Dear SHARE,
This is your moment — or it should be.
When I arrived in Seattle 20 years ago, you’d already been running a tent encampment for several years. At this point, between the Bunkhouse day shelter, all your self-managed small-site shelters, Nickelsville and Tent Cities 3 and 4, you provide safety to more people every night than anyone else in the county.
Seattle is in the midst of a crisis when it comes to unsheltered people, and without what you do, things would be much, much worse.
Over the past two decades, we’ve gone from 500 unsheltered homeless people to last year’s count of 2,303 people in Seattle who were outside after the shelters were full. That number represents a 16 percent over the previous year.
After the last shelter bed in the city is filled, and people are sent away from Operation Nightwatch into the dark with just a blanket and a sandwich, you are there.
When a homeless family calls the 211 info line and finds that it will be weeks before it can get an intake appointment, much less a place to stay, you are there.
When homeless people can’t bear to leave their pets, you are there.
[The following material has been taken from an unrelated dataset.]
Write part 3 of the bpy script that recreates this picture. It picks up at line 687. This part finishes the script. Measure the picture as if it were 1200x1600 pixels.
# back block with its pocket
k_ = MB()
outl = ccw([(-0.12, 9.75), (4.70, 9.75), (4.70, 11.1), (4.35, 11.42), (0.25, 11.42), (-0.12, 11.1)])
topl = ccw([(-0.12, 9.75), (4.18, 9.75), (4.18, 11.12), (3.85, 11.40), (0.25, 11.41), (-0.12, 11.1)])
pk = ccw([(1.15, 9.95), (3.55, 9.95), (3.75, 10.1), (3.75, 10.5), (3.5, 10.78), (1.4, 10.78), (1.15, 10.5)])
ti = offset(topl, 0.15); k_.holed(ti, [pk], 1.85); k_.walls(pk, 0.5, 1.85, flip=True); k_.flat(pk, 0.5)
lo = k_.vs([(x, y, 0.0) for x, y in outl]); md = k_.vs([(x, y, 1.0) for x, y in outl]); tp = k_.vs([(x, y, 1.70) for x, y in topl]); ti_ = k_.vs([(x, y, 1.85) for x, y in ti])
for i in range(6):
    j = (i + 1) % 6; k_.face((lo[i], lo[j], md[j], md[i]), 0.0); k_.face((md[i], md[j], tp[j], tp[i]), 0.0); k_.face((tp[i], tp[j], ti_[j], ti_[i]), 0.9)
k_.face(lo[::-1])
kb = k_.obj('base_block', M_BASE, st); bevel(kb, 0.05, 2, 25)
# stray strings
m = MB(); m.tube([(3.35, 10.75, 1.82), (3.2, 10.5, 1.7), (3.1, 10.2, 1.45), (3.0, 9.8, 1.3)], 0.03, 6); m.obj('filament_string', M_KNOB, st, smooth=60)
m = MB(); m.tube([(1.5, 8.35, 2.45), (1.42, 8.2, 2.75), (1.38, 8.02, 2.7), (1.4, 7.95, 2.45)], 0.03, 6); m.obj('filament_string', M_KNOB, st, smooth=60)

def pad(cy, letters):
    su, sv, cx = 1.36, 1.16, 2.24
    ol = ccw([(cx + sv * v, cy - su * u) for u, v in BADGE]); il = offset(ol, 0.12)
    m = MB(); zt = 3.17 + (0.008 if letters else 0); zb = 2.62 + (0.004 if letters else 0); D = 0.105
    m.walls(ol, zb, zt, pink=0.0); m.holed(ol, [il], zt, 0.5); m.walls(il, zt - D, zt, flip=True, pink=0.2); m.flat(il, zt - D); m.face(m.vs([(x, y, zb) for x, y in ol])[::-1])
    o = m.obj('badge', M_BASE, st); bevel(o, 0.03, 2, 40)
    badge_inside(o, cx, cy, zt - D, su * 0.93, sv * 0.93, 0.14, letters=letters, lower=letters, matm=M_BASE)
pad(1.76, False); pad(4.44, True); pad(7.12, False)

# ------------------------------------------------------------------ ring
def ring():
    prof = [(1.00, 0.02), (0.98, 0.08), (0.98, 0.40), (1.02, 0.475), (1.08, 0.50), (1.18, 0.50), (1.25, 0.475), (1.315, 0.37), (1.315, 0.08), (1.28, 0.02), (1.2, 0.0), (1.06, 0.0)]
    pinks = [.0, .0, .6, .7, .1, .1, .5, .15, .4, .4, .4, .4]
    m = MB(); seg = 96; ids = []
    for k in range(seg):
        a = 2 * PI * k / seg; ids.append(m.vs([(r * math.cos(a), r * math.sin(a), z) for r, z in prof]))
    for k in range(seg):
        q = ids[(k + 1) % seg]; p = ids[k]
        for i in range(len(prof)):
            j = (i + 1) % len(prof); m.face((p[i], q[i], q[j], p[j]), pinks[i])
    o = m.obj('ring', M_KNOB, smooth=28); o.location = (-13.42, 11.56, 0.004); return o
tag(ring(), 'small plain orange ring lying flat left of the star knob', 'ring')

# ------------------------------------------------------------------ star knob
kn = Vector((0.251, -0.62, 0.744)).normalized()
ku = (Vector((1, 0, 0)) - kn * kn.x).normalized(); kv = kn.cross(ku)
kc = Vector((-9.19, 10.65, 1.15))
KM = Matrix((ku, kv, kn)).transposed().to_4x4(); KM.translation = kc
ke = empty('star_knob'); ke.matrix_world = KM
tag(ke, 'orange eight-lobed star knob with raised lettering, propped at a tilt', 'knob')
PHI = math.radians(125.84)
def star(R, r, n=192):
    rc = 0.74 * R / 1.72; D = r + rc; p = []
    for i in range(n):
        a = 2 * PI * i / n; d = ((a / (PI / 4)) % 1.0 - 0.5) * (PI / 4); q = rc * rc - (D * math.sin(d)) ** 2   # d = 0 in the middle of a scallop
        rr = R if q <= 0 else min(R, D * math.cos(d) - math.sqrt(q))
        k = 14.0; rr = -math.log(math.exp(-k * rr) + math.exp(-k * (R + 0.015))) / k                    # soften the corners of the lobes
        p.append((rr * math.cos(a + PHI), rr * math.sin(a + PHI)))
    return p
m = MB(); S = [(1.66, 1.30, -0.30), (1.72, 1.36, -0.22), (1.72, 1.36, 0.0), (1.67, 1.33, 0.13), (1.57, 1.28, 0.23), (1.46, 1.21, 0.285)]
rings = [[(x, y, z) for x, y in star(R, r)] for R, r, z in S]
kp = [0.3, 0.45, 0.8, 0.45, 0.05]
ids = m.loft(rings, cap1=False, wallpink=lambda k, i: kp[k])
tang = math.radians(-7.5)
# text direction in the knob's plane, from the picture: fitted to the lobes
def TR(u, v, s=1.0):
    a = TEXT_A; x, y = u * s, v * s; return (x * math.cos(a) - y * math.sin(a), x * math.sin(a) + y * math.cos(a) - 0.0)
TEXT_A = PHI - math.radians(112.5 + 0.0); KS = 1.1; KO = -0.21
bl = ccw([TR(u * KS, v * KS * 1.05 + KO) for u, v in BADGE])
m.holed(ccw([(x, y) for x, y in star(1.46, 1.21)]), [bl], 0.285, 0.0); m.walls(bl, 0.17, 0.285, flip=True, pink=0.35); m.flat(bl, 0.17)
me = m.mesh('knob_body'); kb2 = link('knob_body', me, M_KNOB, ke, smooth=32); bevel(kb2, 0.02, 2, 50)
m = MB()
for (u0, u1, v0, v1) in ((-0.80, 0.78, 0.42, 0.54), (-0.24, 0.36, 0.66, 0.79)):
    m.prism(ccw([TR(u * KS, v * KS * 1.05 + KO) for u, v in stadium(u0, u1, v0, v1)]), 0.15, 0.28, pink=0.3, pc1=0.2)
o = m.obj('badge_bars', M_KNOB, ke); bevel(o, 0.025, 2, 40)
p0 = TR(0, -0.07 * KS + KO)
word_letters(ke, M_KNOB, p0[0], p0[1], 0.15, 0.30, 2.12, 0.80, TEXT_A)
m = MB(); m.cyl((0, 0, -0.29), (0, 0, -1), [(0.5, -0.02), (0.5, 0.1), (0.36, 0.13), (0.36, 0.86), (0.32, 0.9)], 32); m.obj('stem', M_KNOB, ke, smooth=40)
When couples refuse to be separated from each other just to get a mat on a floor, you are there.
When people don’t have a place to live, but are otherwise perfectly capable of taking care of themselves, you are there.
You understand that not every homeless person needs a case manager. You begin from an assumption of capability, rather than brokenness. What you do is necessary, counter-cultural and amazing.
Mayor Murray has convened a Task Force on Unsheltered Homelessness to recommend actions to mitigate the crisis. It’s looking for out-of-the-box ideas that don’t cost much. Your friends want to see more support for what you do.
You have a hard-fought, 20-plus-year history of being there against the odds. You create community engagement wherever you go. Your church-sponsored encampments, and even the squatter encampments, have done more to build political will to end homelessness around here than most anything else.
So why aren’t you getting more support? Why, during the task force’s most recent meeting, wasn’t supporting encampments one of the topmost priorities?
Part of it is this: To some, the very idea of homeless people in charge of themselves makes no sense. It is an oxymoron, like infant emancipation.
But they won’t say that. They’ll say living in a tent isn’t good enough, as if there were plentiful alternatives. They’ll say encampments don’t move people out of homelessness, as if a mat in a shelter were some sort of golden ticket.
If they can’t control you, you are a threat. They might tolerate you because they have to, but they will never support you. This is the shadow-side of an industry that seems content to manage homelessness into the next millennia.
But you also have many, many friends. When the city recently threatened to sweep Tent City 3, a whole community had your back. We see that what you do is heroic, and we want you to have more support.
But you make it hard.
Because the whole operation depends upon a few over-extended staff, and there doesn’t seem to be a back-up plan.
Because when you get $30,000 behind on your Honey Bucket bill, people wonder about your sustainability.
Because no one knows when the whole high-wire act that is SHARE and Nickelsville might come crashing down.
What you do is too important to be this vulnerable. And that makes people reluctant to put more eggs into your very shaky basket.
This is what your friends think but don’t say. This is what no one thinks you can hear.
People want to help. Give us a reason to think we can. Without that, it’s hard to convince others.